Sin embargo, a pesar de este significativo estímulo, no será la Unión Soviética quien lleve la batuta cinéfila. Es probable que el primer compositor "serio" en escribir música ex profeso para el cine, haya sido el francés Camile Saint-Saëns, quien en 1908 colabora con los directores Le Bargy y Calmettes en la película El asesinato del duque de Guisa, producida por Film d´art. A partir de este primer acercamiento, la imagen y el sonido andarán caminos paralelos que, violando las leyes matemáticas, se cruzaran para nuestra inmensa fortuna en más de una obra maestra. Así, René Clair, una de las cabezas de la vanguardia francesa, filma Entreacto (1924), con guión de Francis Picabia, fotografía de Man Ray y música de Erick Satie, pero no será sino hasta la cinta The Jazz Singer (1927), de Alan Crosland, y con música de Louis Silvers, que una película sea considerada propiamente −aunque de manera parcial− como cinta sonora.
No podría ser de otra manera. El primer largometraje para el cual Shostakovich escribe música, es mudo
y con un título sumamente sugerente y simbólico, La nueva Babilonia, dirigida en 1929 por Grigori Kozintsev y Leonid Trauberg. Pero pronto Shostakovich se verá inmerso en el cine sonoro gracias a los rápidos avances técnicos. Si bien esta posibilidad de combinación simultánea de audio e imagen le permite un mayor desarrollo de su libertad expresiva, también lo obliga a tener un mayor compromiso con el ideario nacionalista, y lo orilla a dejar de lado (por lo menos en su música cinematográfica) toda experimentación musical que pudiera ser censurada y condenada bajo el rubro de "arte decadente" por su supuesta filia a la burguesía.
A pesar de esta tensión, el compositor escribe música para películas como Las colinas de oro, op. 30; Soja, op. 64, y Malet, op. 116, entre otras, actividad que le granjea dividendos positivos de reputación al interior del Partido y con sus correligionarios. Ya para 1961, en plena madurez, su trabajo para Kovanschina obtiene incluso una nominación al Oscar en la categoría de Mejor adaptación musical, y nueve años después escribe la música para El rey Lear, de Kozintsev, 1970, con la cual cierra su ciclo cinematográfico. Pero de todas sus partituras para cine, es quizá El tábano, op. 97, de 1955, la que ha tenido mayor fortuna de público e interpretación. En ella encontramos una muestra sintética de la maestría con la que trabajaba Shostakovich sus composiciones cinematográficas; música que si bien está sujeta a un argumento "artificial", se logra mantener independiente en cuanto a su carácter y factura, para erigirse como una suite que puede (¿debe?) ser interpretada como una pieza sinfónica autónoma, como mucha de la música shostakoviana concebida para el séptimo arte.

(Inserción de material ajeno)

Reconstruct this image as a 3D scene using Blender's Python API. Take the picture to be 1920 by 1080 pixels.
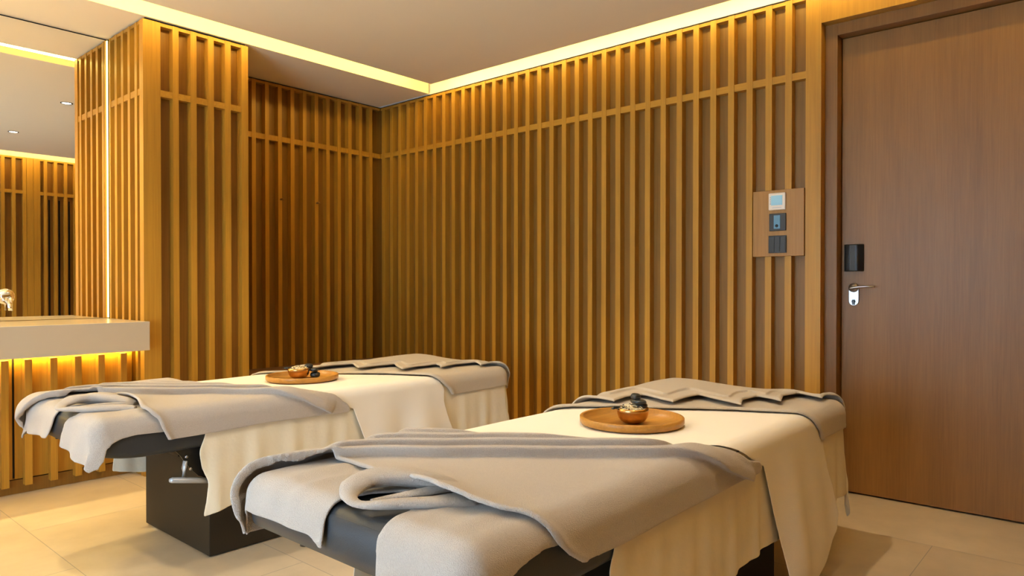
import bpy, bmesh, math, random
import numpy as np
from mathutils import Vector, Matrix
random.seed(4); rng=np.random.default_rng(7)
for o in list(bpy.data.objects): bpy.data.objects.remove(o)
S=bpy.context.scene; COL=S.collection

# ------------------------------------------------------------------ camera
H=1.06
cam=bpy.data.cameras.new('camera'); co=bpy.data.objects.new('camera',cam); COL.objects.link(co)
cam.sensor_width=36; cam.lens=36*1319.9/1920; cam.shift_y=8.18/1920; cam.clip_start=.02
co.location=(0,0,H)
yaw=math.radians(41.1886); pitch=math.radians(-.504)
co.rotation_euler=(math.pi/2+pitch,0,yaw-math.pi/2)
S.camera=co
# ------------------------------------------------------------------ view, world
S.view_settings.view_transform='Standard'; S.view_settings.look='None'
S.view_settings.exposure=0.05; S.view_settings.gamma=1
W=bpy.data.worlds.new('world'); S.world=W; W.use_nodes=True
bg=W.node_tree.nodes['Background']; bg.inputs[0].default_value=(.50,.72,1,1); bg.inputs[1].default_value=1.0
# daylight entering by the window of the left wall
LD=bpy.data.lights.new('daylight','AREA'); LD.shape='RECTANGLE'; LD.size=2.4; LD.size_y=1.9
LD.energy=190; LD.color=(.54,.76,1.0)
lo=bpy.data.objects.new('daylight',LD); COL.objects.link(lo); lo.location=(-1.90,1.6,1.25); lo.rotation_euler=(0,-math.pi/2-math.radians(24),0)
LED_C=(1.0,.77,.21); LED_S=64.0
DOWN_C=(1.0,.84,.62); DOWN_W=58.0

# ------------------------------------------------------------------ materials
def mat(name): m=bpy.data.materials.new(name); m.use_nodes=True; return m,m.node_tree.nodes,m.node_tree.links,m.node_tree.nodes['Principled BSDF']
def setp(b,col=None,rough=None,metal=None,spec=None,**k):
    if col is not None: b.inputs['Base Color'].default_value=(*col,1)
    if rough is not None: b.inputs['Roughness'].default_value=rough
    if metal is not None: b.inputs['Metallic'].default_value=metal
    if spec is not None: b.inputs['Specular IOR Level'].default_value=spec
def plain(name,col,rough=.5,metal=0,spec=.5,noise=0,scale=30,bump=0,bscale=200,sheen=0):
    m,N,L,b=mat(name); setp(b,col,rough,metal,spec)
    tc=N.new('ShaderNodeTexCoord')
    if noise:
        n=N.new('ShaderNodeTexNoise'); n.inputs['Scale'].default_value=scale; n.inputs['Detail'].default_value=5
        L.new(tc.outputs['Object'],n.inputs['Vector'])
        mx=N.new('ShaderNodeMixRGB'); mx.inputs[1].default_value=(*[c*(1-noise) for c in col],1); mx.inputs[2].default_value=(*[min(1,c*(1+noise)) for c in col],1)
        L.new(n.outputs['Fac'],mx.inputs[0]); L.new(mx.outputs[0],b.inputs['Base Color'])
    if bump:
        n2=N.new('ShaderNodeTexNoise'); n2.inputs['Scale'].default_value=bscale; n2.inputs['Detail'].default_value=3
        L.new(tc.outputs['Object'],n2.inputs['Vector'])
        bp=N.new('ShaderNodeBump'); bp.inputs['Strength'].default_value=1; bp.inputs['Distance'].default_value=bump
        L.new(n2.outputs['Fac'],bp.inputs['Height']); L.new(bp.outputs[0],b.inputs['Normal'])
    if sheen:
        b.inputs['Sheen Weight'].default_value=sheen; b.inputs['Sheen Roughness'].default_value=.5
    return m
def wood(name,dark,light,axis='z',rough=.42,fine=1.0,contrast=1.0):
    m,N,L,b=mat(name); setp(b,light,rough,0,.35)
    tc=N.new('ShaderNodeTexCoord'); mp=N.new('ShaderNodeMapping')
    sc={'z':(55,55,1.3),'y':(55,1.3,55),'x':(1.3,55,55)}[axis]
    mp.inputs['Scale'].default_value=[s*fine for s in sc]
    L.new(tc.outputs['Object'],mp.inputs['Vector'])
    n=N.new('ShaderNodeTexNoise'); n.inputs['Scale'].default_value=1.6; n.inputs['Detail'].default_value=8; n.inputs['Roughness'].default_value=.62; n.inputs['Distortion'].default_value=.5
    L.new(mp.outputs[0],n.inputs['Vector'])
    mp2=N.new('ShaderNodeMapping'); sc2={'z':(5,5,.35),'y':(5,.35,5),'x':(.35,5,5)}[axis]; mp2.inputs['Scale'].default_value=sc2
    L.new(tc.outputs['Object'],mp2.inputs['Vector'])
    n2=N.new('ShaderNodeTexNoise'); n2.inputs['Scale'].default_value=2; n2.inputs['Detail'].default_value=3
    L.new(mp2.outputs[0],n2.inputs['Vector'])
    ad=N.new('ShaderNodeMath'); ad.operation='MULTIPLY_ADD'; ad.inputs[1].default_value=.45; L.new(n2.outputs['Fac'],ad.inputs[0]); 
    s2=N.new('ShaderNodeMath'); s2.operation='MULTIPLY'; s2.inputs[1].default_value=.55; L.new(n.outputs['Fac'],s2.inputs[0]); L.new(s2.outputs[0],ad.inputs[2])
    cr=N.new('ShaderNodeValToRGB'); cr.color_ramp.elements[0].position=.5-.14*contrast; cr.color_ramp.elements[1].position=.5+.14*contrast
    cr.color_ramp.elements[0].color=(*dark,1); cr.color_ramp.elements[1].color=(*light,1)
    L.new(ad.outputs[0],cr.inputs[0]); L.new(cr.outputs[0],b.inputs['Base Color'])
    bp=N.new('ShaderNodeBump'); bp.inputs['Strength'].default_value=.35; bp.inputs['Distance'].default_value=.0006
    L.new(n.outputs['Fac'],bp.inputs['Height']); L.new(bp.outputs[0],b.inputs['Normal'])
    return m
def emit(name,col,s):
    m=bpy.data.materials.new(name); m.use_nodes=True; N=m.node_tree.nodes; N.clear()
    e=N.new('ShaderNodeEmission'); o=N.new('ShaderNodeOutputMaterial'); e.inputs[0].default_value=(*col,1); e.inputs[1].default_value=s
    m.node_tree.links.new(e.outputs[0],o.inputs[0]); return m
M={}
M['oak']=wood('oak_slat',(.37,.172,.017),(.50,.248,.026))
M['oak_dark']=wood('oak_panel',(.20,.088,.012),(.28,.130,.020))
M['oak_door']=wood('oak_door',(.19,.082,.017),(.275,.128,.029),fine=2.0,contrast=1.3)
M['oak_mid']=wood('oak_board',(.31,.145,.034),(.42,.21,.052),fine=1.5)
M['oak_h']=wood('oak_horizontal',(.37,.172,.017),(.50,.248,.026),axis='y')
M['oak_bench']=wood('oak_bench',(.20,.09,.030),(.28,.13,.045),axis='x')
M['tray_wood']=wood('tray_wood',(.36,.16,.030),(.54,.26,.050),axis='x',rough=.35)
M['white']=plain('white_paint',(.80,.77,.72),.9,spec=.1,noise=.02,scale=3)
M['ceil']=plain('ceiling_paint',(.88,.76,.56),.9,spec=.1,noise=.02,scale=2)
M['counter']=plain('solid_surface',(.50,.41,.29),.22,spec=.5,noise=.02,scale=8)
M['chrome']=plain('chrome',(.8,.8,.8),.12,1)
M['steel']=plain('satin_steel',(.50,.50,.50),.38,1)
M['alu']=plain('grey_metal',(.42,.44,.47),.38,.35)
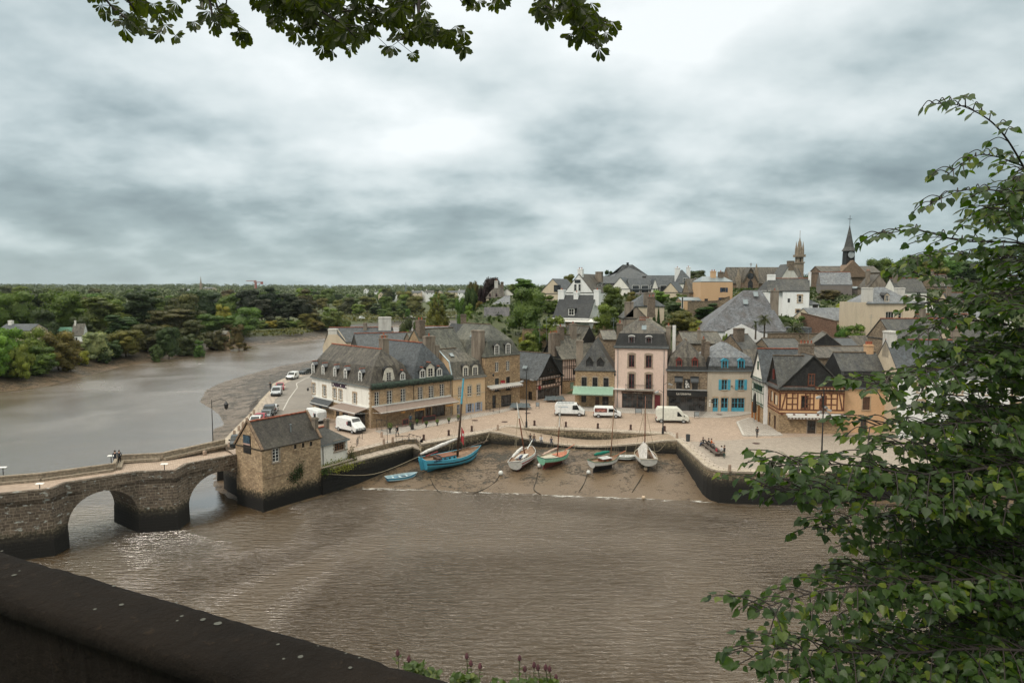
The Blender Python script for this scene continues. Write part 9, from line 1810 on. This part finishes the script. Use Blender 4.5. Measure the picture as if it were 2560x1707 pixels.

Para un compositor cuya obra de concierto provocaba con harta frecuencia la irritación de la nomenklatura, escribir música para filmes nacionalistas que insuflaban el ego y daban poder al Partido Comunista, le permitió mantener la balanza de lo políticamente correcto en equilibrio, y con ello, la cabeza en su lugar. Pero no sea esta circunstancia extramusical una invitación para la injusticia; la música que Shostakovich concibió para el celuloide, aunque menos compleja que su obra sinfónica y lejana a las propuestas formales y vanguardistas de sus cuartetos, bien supo cumplir con su función artística y social, al amoldarse a las demandas del realismo socialista sin descuidar la finura técnica y la originalidad.